■ **Collected material**
----

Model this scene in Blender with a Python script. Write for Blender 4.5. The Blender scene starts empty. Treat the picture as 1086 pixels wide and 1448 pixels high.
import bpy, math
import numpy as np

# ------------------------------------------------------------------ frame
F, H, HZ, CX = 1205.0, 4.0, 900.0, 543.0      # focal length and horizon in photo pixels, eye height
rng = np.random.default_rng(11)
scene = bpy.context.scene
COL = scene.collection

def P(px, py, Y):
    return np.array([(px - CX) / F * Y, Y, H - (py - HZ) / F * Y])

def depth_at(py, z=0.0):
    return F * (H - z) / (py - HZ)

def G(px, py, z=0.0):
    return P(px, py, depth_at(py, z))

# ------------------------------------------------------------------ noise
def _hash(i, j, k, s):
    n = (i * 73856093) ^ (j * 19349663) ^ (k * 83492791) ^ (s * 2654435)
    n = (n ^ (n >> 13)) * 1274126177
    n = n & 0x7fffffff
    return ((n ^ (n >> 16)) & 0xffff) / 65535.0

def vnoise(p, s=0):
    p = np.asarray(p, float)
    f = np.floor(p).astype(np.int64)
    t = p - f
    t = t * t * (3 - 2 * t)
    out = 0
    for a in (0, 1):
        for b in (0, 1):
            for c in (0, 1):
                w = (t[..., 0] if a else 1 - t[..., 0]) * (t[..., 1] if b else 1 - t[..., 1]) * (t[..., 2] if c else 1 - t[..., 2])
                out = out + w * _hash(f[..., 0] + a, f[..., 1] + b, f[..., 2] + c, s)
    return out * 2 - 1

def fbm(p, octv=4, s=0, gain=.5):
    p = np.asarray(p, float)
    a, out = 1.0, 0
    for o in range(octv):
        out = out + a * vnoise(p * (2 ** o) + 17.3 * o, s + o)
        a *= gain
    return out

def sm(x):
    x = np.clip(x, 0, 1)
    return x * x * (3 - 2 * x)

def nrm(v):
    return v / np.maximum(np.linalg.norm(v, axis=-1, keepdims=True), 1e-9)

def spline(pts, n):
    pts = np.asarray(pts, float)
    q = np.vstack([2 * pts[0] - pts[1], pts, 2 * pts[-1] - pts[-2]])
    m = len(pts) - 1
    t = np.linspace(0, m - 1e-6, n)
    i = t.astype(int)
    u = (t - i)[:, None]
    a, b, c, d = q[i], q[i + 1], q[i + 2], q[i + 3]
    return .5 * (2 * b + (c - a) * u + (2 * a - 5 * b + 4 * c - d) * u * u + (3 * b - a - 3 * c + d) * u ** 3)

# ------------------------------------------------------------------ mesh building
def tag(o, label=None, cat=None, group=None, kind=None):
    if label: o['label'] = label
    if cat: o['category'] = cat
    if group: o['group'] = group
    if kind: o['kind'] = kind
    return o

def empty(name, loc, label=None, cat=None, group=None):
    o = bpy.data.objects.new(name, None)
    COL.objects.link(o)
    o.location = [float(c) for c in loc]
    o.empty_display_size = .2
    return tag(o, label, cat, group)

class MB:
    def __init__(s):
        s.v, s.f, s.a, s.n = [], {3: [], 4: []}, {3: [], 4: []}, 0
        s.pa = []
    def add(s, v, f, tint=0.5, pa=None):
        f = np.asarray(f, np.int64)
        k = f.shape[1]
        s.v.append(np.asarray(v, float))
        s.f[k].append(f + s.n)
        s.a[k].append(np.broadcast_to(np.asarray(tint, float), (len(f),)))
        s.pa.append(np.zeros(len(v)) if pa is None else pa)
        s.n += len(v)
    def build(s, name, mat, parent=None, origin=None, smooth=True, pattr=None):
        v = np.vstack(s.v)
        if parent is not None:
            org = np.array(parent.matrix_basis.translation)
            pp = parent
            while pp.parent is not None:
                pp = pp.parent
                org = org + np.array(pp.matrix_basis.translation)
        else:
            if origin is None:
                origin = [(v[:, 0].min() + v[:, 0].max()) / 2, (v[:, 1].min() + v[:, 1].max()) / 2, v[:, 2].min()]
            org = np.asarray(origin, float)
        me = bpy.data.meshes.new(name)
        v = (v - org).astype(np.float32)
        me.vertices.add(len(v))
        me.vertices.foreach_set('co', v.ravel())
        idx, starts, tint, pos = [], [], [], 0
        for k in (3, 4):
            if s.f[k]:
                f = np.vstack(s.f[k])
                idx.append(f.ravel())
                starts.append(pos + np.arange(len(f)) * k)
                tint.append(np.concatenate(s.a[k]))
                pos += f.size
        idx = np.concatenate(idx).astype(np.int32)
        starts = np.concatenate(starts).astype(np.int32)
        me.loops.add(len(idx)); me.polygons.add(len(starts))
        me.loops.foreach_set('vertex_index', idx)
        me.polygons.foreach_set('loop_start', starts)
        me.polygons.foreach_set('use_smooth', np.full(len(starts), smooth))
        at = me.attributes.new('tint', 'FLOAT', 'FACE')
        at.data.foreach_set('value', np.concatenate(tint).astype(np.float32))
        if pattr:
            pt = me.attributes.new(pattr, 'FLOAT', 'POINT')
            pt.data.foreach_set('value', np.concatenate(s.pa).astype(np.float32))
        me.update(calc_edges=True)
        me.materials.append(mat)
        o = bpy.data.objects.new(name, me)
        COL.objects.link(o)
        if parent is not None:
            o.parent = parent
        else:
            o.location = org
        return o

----

From the top of the listing above, restate each line word for word up to and including the line with "import numpy as np"; add nothing else.

■ **Solution for this exercise**
Model this scene in Blender with a Python script. Write for Blender 4.5. The Blender scene starts empty. Treat the picture as 1086 pixels wide and 1448 pixels high.
import bpy, math
import numpy as np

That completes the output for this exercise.